As novas mídias, como a própria realidade brasileira demonstrou, têm impacto direto na realidade cotidiana de cada um, e influem no debate público, pelo poder de difusão que têm, tanto de informações fidedignas quanto de mentiras e das mais diversas formas de manipulação. E é natural que esteja entre as prioridades para ambos os países, até mesmo porque essas mídias têm uma dimensão econômica também muito relevante. O presidente Lula tem se manifestado claramente no sentido de que é preciso discutir essa questão no plano internacional. A regulação é um dado da realidade na vida em sociedade, e passou da hora de que se discuta algum nível de regulação para as chamadas novas mídias, uma atividade que se tornou um negócio bilionário no mundo, e cuja aplicação na propagação do ódio e da violência precisa ser contida.
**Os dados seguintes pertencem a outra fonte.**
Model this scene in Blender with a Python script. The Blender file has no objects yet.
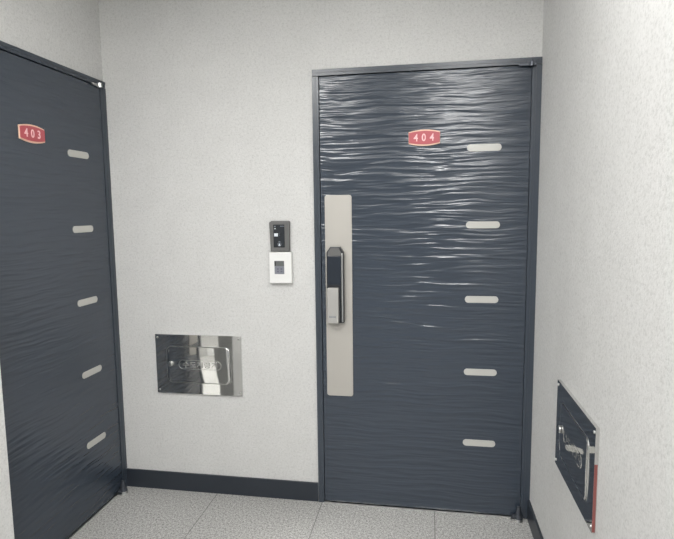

O que o Itamaraty espera da visita de Lula aos Emirados Árabes Unidos? Quais são as pautas prioritárias e porque essa viagem foi agendada na sequência?
O presidente Lula recebeu o convite e decidiu aceitá-lo diante do grande potencial de crescimento das relações com os Emirados Árabes Unidos e com os demais países do Golfo (Pérsico), que vamos desenvolver muito nos próximos anos, com base em projetos de investimentos e na expansão dos laços comerciais. Por isso, decidiu também remarcar essa visita no mais breve prazo possível, já para o dia 15, após a nova data da visita a Pequim. Países relevantes do mundo têm dedicado especial atenção a essa região, e faremos o mesmo.